* _INFORMATION SHOWN_:
┄┄┄┄┄┄┄┄┄┄
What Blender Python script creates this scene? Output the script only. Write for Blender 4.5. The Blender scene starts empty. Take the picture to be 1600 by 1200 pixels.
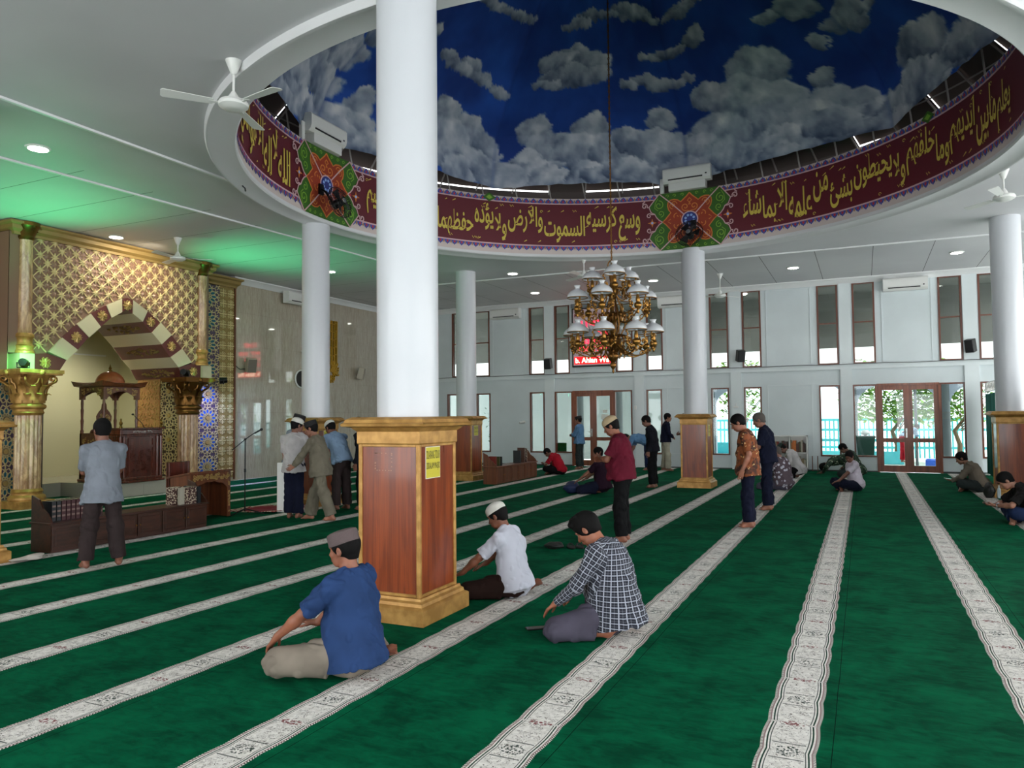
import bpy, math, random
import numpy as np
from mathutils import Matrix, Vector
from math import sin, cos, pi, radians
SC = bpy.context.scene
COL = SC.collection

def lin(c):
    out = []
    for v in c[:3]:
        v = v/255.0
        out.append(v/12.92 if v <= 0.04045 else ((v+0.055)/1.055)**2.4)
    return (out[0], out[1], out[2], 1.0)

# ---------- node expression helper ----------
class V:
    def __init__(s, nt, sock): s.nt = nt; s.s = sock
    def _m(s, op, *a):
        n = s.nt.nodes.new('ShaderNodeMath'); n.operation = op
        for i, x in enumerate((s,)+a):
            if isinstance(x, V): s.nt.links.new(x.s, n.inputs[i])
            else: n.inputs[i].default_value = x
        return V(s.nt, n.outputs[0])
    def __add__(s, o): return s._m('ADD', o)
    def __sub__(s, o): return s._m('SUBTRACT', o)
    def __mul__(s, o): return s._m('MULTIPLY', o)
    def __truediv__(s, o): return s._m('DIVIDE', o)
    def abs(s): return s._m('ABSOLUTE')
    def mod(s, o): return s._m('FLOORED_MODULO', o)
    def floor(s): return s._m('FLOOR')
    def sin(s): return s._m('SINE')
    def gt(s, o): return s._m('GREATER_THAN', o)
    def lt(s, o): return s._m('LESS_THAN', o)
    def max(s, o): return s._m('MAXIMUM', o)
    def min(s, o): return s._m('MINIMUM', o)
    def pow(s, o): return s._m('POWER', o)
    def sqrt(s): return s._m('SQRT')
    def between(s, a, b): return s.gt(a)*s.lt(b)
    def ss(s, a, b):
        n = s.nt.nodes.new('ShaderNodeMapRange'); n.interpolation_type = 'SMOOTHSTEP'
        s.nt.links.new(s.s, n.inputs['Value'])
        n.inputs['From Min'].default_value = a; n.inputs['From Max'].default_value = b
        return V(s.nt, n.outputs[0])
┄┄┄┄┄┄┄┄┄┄
* _SHORT TASK_:
Repeat, with no pictures, each line from the beginning of the data through the line containing "COL = SC.collection", inclusive.

* _EXERCISE OUTPUT_:
What Blender Python script creates this scene? Output the script only. Write for Blender 4.5. The Blender scene starts empty. Take the picture to be 1600 by 1200 pixels.
import bpy, math, random
import numpy as np
from mathutils import Matrix, Vector
from math import sin, cos, pi, radians
SC = bpy.context.scene
COL = SC.collection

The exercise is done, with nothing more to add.